DIRECTIONS FOR THIS TASK:
Transcribe the data that follows precisely, omitting nothing.

RAW DATA:
******
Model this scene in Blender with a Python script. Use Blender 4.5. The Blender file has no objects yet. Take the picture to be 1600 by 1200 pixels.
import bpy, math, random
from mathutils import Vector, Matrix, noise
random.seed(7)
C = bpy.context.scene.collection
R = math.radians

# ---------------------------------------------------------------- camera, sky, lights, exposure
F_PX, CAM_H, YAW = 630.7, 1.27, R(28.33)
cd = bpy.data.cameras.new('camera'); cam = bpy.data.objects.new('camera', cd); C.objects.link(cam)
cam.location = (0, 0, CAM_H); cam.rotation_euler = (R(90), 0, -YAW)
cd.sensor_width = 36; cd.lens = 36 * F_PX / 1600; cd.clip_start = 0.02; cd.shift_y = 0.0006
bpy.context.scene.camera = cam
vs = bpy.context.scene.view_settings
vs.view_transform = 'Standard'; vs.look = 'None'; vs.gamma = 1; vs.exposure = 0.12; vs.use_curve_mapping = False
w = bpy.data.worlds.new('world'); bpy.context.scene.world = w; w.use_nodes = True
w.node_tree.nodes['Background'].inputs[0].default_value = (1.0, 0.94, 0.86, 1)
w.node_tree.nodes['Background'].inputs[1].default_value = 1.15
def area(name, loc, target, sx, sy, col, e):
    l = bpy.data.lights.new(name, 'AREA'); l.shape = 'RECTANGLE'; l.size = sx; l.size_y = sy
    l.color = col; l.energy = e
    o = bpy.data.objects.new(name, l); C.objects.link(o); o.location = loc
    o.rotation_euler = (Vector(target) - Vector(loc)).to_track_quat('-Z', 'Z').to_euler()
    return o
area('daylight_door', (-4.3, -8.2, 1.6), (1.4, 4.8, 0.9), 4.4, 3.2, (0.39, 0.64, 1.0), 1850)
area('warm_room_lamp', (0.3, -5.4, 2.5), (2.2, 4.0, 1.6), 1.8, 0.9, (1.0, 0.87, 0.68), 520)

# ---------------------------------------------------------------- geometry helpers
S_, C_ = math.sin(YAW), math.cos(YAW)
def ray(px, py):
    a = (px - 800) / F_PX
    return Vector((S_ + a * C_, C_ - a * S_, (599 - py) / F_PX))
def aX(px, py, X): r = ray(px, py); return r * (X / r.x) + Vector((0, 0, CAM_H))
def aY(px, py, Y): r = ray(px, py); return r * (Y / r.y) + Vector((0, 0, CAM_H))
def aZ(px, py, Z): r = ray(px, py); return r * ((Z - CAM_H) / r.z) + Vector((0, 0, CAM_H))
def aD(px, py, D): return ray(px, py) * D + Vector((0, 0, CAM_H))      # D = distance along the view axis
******
EXERCISE OUTPUT:
Model this scene in Blender with a Python script. Use Blender 4.5. The Blender file has no objects yet. Take the picture to be 1600 by 1200 pixels.
import bpy, math, random
from mathutils import Vector, Matrix, noise
random.seed(7)
C = bpy.context.scene.collection
R = math.radians

# ---------------------------------------------------------------- camera, sky, lights, exposure
F_PX, CAM_H, YAW = 630.7, 1.27, R(28.33)
cd = bpy.data.cameras.new('camera'); cam = bpy.data.objects.new('camera', cd); C.objects.link(cam)
cam.location = (0, 0, CAM_H); cam.rotation_euler = (R(90), 0, -YAW)
cd.sensor_width = 36; cd.lens = 36 * F_PX / 1600; cd.clip_start = 0.02; cd.shift_y = 0.0006
bpy.context.scene.camera = cam
vs = bpy.context.scene.view_settings
vs.view_transform = 'Standard'; vs.look = 'None'; vs.gamma = 1; vs.exposure = 0.12; vs.use_curve_mapping = False
w = bpy.data.worlds.new('world'); bpy.context.scene.world = w; w.use_nodes = True
w.node_tree.nodes['Background'].inputs[0].default_value = (1.0, 0.94, 0.86, 1)
w.node_tree.nodes['Background'].inputs[1].default_value = 1.15
def area(name, loc, target, sx, sy, col, e):
    l = bpy.data.lights.new(name, 'AREA'); l.shape = 'RECTANGLE'; l.size = sx; l.size_y = sy
    l.color = col; l.energy = e
    o = bpy.data.objects.new(name, l); C.objects.link(o); o.location = loc
    o.rotation_euler = (Vector(target) - Vector(loc)).to_track_quat('-Z', 'Z').to_euler()
    return o
area('daylight_door', (-4.3, -8.2, 1.6), (1.4, 4.8, 0.9), 4.4, 3.2, (0.39, 0.64, 1.0), 1850)
area('warm_room_lamp', (0.3, -5.4, 2.5), (2.2, 4.0, 1.6), 1.8, 0.9, (1.0, 0.87, 0.68), 520)

# ---------------------------------------------------------------- geometry helpers
S_, C_ = math.sin(YAW), math.cos(YAW)
def ray(px, py):
    a = (px - 800) / F_PX
    return Vector((S_ + a * C_, C_ - a * S_, (599 - py) / F_PX))
def aX(px, py, X): r = ray(px, py); return r * (X / r.x) + Vector((0, 0, CAM_H))
def aY(px, py, Y): r = ray(px, py); return r * (Y / r.y) + Vector((0, 0, CAM_H))
def aZ(px, py, Z): r = ray(px, py); return r * ((Z - CAM_H) / r.z) + Vector((0, 0, CAM_H))
def aD(px, py, D): return ray(px, py) * D + Vector((0, 0, CAM_H))      # D = distance along the view axis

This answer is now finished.